For Marcus (Aurelius) lived a grand contradiction: an emperor reduced by wisdom to one skeptical of duty and purpose, to its inner vitality and beneficence. He was reduced to fideism (echoed centuries later by another fideist, Montaigne), wherein duty is followed not because it is good but because ethics consists in the necessity to carry out our duty, as if the carrying out alone was ethics, even when the duty is not intrinsically good and could no longer engender faith. Indeed, duty in this sense was Rome itself for Marcus, necessary to defend and maintain even when he no longer believed in its efficacy.
Duty and purpose are dubious worldly enterprises. Yet Stoicism is the philosophy resonating with the perception of failure, attracting intelligent Romans caught within their own unraveling, both of their person and their world.
This reminds me of something from John Ralston Saul:
But it is virtually impossible to maintain healthy scepticism when power is in your hands. To do so would require living in a state of constant personal conflict between belief in your public responsibilities and self-doubt over your ability to discharge them.

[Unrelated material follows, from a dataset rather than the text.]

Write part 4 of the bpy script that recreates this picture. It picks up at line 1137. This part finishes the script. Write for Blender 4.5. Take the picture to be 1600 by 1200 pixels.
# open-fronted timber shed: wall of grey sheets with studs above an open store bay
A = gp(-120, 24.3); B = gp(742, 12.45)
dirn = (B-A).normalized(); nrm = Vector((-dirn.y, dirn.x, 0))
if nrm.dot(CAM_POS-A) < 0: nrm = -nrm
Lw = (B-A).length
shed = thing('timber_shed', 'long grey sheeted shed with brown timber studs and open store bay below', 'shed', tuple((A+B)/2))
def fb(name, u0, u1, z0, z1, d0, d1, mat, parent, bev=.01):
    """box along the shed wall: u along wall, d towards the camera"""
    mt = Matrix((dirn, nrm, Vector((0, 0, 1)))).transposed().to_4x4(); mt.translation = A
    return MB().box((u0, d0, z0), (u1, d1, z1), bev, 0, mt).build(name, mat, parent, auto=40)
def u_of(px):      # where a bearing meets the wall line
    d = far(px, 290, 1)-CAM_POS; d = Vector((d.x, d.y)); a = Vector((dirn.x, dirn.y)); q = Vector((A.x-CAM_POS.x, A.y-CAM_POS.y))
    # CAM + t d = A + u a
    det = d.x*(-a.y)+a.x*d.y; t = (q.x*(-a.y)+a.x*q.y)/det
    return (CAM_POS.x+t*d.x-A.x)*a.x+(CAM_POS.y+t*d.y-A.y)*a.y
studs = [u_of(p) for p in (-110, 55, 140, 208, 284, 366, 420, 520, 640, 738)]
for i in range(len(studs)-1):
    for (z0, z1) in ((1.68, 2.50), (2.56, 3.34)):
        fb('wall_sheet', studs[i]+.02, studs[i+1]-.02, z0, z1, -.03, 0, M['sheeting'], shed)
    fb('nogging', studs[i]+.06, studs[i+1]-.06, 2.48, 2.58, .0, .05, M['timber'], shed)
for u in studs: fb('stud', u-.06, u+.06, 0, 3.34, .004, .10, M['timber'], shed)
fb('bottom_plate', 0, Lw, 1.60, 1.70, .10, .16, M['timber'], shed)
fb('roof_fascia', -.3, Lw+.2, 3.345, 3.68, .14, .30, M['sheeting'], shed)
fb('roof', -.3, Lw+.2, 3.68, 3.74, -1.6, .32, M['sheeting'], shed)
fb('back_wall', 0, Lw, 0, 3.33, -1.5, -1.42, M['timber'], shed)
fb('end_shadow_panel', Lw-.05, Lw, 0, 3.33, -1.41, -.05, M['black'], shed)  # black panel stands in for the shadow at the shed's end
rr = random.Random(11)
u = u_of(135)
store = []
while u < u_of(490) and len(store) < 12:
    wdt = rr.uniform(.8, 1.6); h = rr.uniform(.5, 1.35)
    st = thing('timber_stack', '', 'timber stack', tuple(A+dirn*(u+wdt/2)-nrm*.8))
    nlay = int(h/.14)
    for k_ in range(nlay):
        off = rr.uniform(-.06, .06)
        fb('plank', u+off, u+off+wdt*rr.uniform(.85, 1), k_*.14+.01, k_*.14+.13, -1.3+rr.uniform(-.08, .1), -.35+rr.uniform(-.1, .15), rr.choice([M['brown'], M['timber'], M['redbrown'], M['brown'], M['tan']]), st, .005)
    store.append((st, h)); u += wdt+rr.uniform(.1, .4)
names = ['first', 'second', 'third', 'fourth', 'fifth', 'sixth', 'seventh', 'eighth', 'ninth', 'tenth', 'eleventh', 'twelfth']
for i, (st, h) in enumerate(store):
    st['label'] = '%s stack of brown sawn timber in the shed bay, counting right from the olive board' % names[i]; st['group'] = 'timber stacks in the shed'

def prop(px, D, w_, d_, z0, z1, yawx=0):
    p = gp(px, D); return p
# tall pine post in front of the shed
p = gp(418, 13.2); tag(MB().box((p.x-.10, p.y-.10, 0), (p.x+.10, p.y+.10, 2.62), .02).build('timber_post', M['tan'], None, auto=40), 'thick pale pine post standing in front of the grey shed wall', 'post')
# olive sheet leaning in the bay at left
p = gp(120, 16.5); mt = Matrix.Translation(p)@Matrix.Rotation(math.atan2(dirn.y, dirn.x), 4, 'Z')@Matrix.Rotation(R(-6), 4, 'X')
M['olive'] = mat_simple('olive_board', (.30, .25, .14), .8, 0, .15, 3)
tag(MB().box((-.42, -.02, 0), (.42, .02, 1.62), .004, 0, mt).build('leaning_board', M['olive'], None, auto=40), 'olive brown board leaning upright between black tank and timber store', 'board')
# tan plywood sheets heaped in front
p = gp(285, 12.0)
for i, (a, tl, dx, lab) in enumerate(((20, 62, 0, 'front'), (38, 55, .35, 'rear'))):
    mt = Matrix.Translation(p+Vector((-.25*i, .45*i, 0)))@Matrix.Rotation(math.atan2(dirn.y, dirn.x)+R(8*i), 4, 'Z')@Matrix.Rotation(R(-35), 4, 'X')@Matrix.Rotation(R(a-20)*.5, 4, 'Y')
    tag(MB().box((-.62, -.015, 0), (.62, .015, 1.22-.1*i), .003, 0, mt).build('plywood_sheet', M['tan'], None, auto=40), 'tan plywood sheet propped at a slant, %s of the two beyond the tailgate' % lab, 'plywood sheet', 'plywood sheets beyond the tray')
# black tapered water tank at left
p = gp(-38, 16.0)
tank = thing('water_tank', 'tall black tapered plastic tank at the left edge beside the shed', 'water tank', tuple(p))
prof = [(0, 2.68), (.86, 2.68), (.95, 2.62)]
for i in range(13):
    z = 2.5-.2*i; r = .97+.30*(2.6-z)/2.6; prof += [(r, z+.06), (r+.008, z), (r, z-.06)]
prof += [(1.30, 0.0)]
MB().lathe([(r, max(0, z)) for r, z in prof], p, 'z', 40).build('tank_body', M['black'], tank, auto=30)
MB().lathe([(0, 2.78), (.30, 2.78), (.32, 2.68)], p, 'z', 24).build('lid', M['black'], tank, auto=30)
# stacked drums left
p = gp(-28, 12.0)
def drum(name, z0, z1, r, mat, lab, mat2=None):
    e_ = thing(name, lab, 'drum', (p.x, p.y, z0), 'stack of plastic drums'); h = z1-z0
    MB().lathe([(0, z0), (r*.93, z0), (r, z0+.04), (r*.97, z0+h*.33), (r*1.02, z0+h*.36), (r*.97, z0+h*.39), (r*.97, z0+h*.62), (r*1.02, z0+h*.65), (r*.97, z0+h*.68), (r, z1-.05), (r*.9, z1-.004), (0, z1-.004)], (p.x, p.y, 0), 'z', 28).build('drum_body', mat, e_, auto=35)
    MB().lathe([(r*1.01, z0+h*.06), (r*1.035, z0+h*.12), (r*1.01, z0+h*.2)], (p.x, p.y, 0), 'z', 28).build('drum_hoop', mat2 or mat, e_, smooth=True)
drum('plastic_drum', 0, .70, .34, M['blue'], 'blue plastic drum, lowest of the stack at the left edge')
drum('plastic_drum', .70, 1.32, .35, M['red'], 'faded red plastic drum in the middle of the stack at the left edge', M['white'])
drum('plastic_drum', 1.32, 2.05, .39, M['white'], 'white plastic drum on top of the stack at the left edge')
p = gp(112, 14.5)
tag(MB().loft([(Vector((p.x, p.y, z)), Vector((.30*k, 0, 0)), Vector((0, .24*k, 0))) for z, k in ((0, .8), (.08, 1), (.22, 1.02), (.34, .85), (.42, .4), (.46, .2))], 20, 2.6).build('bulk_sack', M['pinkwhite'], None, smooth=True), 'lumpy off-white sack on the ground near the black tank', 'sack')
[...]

And something else from Nietzsche:
Dionysian man shares this affect with Hamlet: both have seen into the very essence of things, they have understood, and are repelled by, the thought of action, since no action of theirs can change anything of the eternal essence of things, and they consider it absurd, or even shameful, to be expected to be able to generate order in a world of chaos. Understanding destroys action, and action depends on a veil of illusion.